§ Stated problem:
Which lines contain the word "blue"? Return each of them as written.

== Given material ==

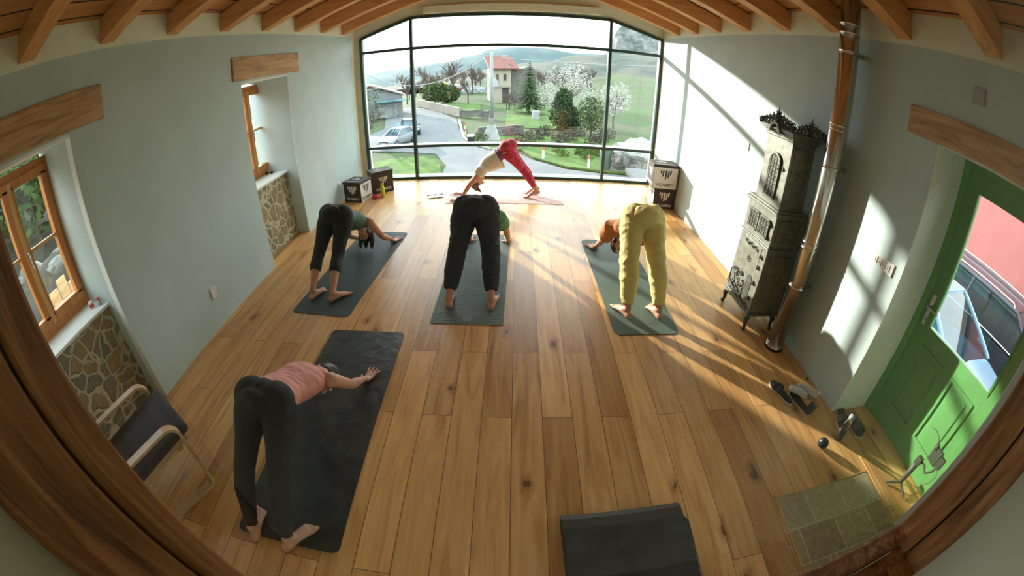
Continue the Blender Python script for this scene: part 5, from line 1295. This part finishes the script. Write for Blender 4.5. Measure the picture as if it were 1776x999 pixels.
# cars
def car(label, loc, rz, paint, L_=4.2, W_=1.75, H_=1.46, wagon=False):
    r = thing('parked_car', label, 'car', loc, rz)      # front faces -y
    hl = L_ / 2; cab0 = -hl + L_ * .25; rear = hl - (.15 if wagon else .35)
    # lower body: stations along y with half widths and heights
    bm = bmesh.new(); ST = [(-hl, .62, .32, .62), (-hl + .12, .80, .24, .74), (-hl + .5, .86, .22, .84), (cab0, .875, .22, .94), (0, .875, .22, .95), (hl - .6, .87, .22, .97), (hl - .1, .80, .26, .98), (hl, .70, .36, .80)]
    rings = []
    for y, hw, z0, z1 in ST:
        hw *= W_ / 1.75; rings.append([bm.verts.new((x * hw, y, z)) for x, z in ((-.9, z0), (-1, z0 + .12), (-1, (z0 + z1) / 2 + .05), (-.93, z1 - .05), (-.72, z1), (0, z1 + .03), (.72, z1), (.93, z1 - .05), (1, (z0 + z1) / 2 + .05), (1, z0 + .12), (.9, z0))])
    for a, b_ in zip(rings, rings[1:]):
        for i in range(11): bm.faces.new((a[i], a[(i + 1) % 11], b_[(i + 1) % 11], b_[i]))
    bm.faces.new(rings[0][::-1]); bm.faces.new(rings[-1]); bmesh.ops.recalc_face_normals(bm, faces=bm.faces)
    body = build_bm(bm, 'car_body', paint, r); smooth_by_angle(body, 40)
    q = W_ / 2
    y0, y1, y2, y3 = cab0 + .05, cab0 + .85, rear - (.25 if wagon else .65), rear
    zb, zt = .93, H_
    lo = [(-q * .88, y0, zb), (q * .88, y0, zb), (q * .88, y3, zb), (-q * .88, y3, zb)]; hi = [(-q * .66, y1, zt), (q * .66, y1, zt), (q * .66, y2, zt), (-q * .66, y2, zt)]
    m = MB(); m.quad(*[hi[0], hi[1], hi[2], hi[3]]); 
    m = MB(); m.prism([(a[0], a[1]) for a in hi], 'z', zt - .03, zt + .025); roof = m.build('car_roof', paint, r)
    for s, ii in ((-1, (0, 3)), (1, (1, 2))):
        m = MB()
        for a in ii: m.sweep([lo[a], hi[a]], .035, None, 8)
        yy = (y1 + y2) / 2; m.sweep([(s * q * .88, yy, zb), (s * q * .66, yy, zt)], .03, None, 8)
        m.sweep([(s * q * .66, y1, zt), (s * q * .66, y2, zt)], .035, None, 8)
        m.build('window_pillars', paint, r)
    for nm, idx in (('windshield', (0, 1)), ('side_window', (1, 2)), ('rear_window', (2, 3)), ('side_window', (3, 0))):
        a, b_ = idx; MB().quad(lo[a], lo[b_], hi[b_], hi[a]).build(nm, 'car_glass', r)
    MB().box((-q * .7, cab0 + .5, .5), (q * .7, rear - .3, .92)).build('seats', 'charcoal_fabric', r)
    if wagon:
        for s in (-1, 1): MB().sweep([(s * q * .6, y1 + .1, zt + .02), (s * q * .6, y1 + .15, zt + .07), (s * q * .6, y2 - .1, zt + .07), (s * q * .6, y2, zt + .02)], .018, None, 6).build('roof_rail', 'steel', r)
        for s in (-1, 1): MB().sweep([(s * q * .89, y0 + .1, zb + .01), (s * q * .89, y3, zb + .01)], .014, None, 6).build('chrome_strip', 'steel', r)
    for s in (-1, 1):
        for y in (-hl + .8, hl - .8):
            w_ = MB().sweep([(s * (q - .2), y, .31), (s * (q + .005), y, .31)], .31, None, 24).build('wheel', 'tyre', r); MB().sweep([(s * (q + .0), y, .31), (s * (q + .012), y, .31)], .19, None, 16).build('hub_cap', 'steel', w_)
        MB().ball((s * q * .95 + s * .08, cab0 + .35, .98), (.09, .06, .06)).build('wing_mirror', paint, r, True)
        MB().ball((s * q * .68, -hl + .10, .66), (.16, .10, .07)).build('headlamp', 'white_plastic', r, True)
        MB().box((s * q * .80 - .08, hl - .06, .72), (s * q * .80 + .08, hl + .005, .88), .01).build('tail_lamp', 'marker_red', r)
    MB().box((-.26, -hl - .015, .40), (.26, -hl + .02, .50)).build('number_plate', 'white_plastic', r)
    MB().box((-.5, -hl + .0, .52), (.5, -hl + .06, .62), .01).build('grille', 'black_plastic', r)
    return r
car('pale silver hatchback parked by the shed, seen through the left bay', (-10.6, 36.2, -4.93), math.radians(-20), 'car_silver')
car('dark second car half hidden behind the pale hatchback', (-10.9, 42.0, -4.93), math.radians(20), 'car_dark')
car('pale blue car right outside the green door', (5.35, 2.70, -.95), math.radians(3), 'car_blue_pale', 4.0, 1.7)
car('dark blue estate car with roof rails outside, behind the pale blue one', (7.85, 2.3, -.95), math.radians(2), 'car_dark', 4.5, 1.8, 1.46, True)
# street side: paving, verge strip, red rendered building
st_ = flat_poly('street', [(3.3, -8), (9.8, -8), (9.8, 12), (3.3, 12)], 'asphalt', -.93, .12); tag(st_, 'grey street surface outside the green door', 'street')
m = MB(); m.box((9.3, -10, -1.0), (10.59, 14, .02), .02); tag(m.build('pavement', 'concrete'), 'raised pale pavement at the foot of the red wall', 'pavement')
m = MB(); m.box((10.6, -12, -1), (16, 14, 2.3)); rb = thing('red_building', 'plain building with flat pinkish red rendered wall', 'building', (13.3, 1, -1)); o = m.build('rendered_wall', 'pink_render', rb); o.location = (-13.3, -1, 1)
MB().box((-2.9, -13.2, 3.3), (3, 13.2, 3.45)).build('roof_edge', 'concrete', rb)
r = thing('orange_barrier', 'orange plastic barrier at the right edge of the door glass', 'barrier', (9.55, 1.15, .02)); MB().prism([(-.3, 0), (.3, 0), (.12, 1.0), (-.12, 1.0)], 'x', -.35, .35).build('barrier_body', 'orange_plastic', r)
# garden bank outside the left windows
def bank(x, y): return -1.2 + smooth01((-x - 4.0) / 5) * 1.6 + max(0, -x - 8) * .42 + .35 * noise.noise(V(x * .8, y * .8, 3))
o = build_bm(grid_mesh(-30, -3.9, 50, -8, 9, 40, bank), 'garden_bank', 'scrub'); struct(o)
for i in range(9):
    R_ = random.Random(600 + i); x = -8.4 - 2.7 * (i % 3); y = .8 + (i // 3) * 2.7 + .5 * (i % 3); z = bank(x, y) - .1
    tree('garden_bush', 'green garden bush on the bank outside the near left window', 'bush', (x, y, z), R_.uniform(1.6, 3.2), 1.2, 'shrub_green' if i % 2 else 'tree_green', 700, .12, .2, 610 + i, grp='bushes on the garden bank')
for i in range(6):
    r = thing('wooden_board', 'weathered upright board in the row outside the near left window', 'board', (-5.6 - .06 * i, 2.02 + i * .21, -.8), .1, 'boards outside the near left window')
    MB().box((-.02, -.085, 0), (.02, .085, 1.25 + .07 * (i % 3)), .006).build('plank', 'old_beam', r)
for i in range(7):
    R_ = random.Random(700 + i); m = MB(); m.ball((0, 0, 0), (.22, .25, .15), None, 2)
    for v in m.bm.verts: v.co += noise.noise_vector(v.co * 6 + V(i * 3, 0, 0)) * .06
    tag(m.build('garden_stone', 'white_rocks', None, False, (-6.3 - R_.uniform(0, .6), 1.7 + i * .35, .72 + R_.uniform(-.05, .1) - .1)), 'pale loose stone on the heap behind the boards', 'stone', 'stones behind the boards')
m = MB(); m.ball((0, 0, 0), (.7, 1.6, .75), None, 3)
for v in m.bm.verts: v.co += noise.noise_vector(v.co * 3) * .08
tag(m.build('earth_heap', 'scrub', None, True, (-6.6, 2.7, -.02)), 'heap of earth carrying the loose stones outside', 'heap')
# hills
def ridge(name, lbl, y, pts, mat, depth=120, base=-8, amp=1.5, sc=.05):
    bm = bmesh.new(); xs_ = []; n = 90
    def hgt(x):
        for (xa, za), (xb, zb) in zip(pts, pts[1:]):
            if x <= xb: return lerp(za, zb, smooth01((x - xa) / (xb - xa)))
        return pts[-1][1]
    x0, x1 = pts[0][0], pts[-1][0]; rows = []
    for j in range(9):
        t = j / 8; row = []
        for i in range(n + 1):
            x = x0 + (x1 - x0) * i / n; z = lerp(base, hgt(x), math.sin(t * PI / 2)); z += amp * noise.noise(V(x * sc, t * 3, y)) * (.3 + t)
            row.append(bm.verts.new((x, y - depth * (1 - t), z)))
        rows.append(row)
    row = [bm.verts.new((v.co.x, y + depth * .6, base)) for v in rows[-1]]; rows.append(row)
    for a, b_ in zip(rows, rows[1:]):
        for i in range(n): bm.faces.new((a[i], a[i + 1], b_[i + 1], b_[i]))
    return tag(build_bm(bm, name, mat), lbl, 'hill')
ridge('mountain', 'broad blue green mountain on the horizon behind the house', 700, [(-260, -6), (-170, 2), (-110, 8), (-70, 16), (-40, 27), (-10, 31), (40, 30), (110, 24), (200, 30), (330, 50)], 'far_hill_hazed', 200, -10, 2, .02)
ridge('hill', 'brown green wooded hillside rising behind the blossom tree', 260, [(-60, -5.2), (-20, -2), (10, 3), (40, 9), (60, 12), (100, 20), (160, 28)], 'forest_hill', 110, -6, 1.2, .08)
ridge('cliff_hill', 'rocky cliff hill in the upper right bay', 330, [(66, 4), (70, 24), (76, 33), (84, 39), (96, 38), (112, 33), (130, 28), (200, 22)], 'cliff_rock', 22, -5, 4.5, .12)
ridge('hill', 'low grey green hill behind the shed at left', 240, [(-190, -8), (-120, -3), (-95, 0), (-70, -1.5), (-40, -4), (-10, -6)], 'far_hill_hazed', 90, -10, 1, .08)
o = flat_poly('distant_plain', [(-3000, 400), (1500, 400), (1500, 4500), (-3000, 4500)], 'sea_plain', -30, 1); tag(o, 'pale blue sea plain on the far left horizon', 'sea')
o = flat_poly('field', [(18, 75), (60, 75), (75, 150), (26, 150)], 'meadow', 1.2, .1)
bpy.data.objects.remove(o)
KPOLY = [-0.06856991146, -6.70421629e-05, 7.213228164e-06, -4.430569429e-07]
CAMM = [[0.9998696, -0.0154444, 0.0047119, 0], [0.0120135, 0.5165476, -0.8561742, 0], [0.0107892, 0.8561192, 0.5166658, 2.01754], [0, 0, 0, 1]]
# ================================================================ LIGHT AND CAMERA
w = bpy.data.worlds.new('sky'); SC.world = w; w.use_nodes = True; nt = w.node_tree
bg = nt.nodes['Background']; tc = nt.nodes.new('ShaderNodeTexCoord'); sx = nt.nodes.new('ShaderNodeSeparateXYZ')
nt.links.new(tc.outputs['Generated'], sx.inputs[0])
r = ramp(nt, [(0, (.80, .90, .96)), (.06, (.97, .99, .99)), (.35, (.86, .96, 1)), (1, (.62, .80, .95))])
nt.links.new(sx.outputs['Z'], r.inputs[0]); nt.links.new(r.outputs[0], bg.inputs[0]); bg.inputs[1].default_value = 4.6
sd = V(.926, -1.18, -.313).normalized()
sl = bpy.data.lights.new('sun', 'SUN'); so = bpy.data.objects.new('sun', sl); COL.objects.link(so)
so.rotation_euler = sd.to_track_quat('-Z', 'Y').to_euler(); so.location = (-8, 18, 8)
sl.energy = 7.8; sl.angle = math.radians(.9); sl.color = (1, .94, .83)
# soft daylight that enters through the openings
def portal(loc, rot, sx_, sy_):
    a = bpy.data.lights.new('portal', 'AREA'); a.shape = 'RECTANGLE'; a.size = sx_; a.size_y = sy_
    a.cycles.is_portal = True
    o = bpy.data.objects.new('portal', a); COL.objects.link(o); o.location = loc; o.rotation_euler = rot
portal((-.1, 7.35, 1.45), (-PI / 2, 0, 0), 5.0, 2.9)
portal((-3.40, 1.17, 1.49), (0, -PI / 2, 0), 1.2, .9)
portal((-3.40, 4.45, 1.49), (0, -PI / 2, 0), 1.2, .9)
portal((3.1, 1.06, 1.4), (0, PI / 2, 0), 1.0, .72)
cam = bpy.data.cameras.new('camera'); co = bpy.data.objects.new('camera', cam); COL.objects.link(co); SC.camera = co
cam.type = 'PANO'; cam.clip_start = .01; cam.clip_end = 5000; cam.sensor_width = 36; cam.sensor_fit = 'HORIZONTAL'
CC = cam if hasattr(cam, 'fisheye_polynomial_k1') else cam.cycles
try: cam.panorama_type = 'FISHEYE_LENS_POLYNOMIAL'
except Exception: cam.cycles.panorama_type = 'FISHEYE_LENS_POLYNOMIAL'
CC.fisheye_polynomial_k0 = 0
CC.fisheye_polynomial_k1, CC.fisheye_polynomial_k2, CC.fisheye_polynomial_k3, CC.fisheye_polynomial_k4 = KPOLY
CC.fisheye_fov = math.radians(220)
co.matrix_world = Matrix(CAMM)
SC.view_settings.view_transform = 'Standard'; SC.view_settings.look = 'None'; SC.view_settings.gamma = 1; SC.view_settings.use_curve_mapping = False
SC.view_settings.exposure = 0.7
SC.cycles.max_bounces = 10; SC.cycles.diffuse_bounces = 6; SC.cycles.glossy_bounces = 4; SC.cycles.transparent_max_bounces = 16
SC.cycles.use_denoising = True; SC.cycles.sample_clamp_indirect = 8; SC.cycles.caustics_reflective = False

===

§ The output:
car('pale blue car right outside the green door', (5.35, 2.70, -.95), math.radians(3), 'car_blue_pale', 4.0, 1.7)
car('dark blue estate car with roof rails outside, behind the pale blue one', (7.85, 2.3, -.95), math.radians(2), 'car_dark', 4.5, 1.8, 1.46, True)
ridge('mountain', 'broad blue green mountain on the horizon behind the house', 700, [(-260, -6), (-170, 2), (-110, 8), (-70, 16), (-40, 27), (-10, 31), (40, 30), (110, 24), (200, 30), (330, 50)], 'far_hill_hazed', 200, -10, 2, .02)
o = flat_poly('distant_plain', [(-3000, 400), (1500, 400), (1500, 4500), (-3000, 4500)], 'sea_plain', -30, 1); tag(o, 'pale blue sea plain on the far left horizon', 'sea')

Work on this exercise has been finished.